This dissonance has been resolved in the U.S. with the adoption of Standards of Practice which require child’s counsel to adopt the role of either:

(a) “Child’s Attorney”: A lawyer who provides independent legal counsel for a child and who owes the same duties of undivided loyalty, confidentiality and competent representation as are due an adult client; or

(b) “Best Interests Attorney”: A lawyer who provides independent legal services for the purpose of protecting a child’s best interests, without being bound by the child’s directives or objectives.

Since, of late, private representation of children in custody proceedings has become more prevalent, the adoption of the above distinctions might be necessary in Ontario. Child representation is no longer the sole purview of the Office of the Children’s Lawyer, for fiscal and other reasons. As a result, private lawyers will act as counsel for children more often.

Law school hardly prepares counsel for how to respond when an eight-year-old client refuses to instruct because “the last time I said what I wanted, both my mom and my dad called me a traitor.” Child development training alone does not provide the legal, statutory and jurisdictional framework required, for example, to secure interim variation of an arbitral award when a mother in custody litigation announces she no longer wants to parent a 10-year old client. Acting as counsel for children requires a myriad of skills that are not traditionally “legal,” including an understanding of child development and parent-child relationships, and an awareness of the impact of separation and divorce on parents and children. It calls for a consistently child-focused approach and an intimate understanding of family processes pre- and post separation. An ability to communicate and bond with children is essential.

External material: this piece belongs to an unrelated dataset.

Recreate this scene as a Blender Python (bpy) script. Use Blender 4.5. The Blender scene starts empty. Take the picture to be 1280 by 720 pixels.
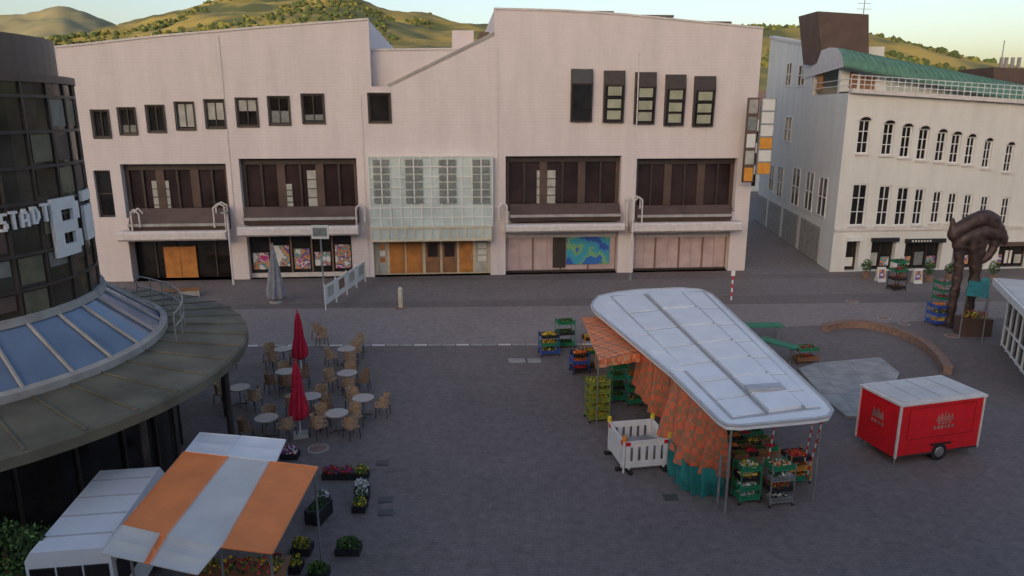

Counsel for the child is often called on to mediate issues and, hence, talent for dispute resolution is also essential.

Along with specialized training, the following five “golden rules” will ensure that child counsel’s participation in the proceeding is productive:

(1) Only act when appointed or jointly selected to ensure independence and neutrality. You cannot be hired by one party or the other.

(2) Talk less and listen more. The child is the client. Hear him or her out.

(3) Relate to the client as a child, but also as a person. A child is not a baby, but a child also is not a mini-adult. Use age appropriate language, but never talk down to the client.

(4) Never make promises you cannot keep. Neither you nor the child is the final decision maker. Be clear with the child client about your role and about what you can and cannot do.

(5) Do no harm. Avoid exacerbating loyalty conflicts and further polarizing the child. Help your client negotiate the high conflict terrain in a healthier way.

Representing the voice of children and family court is becoming a fundamental aspect of the practice of family law. Lawyers need training and children need lawyers. Let’s get on it.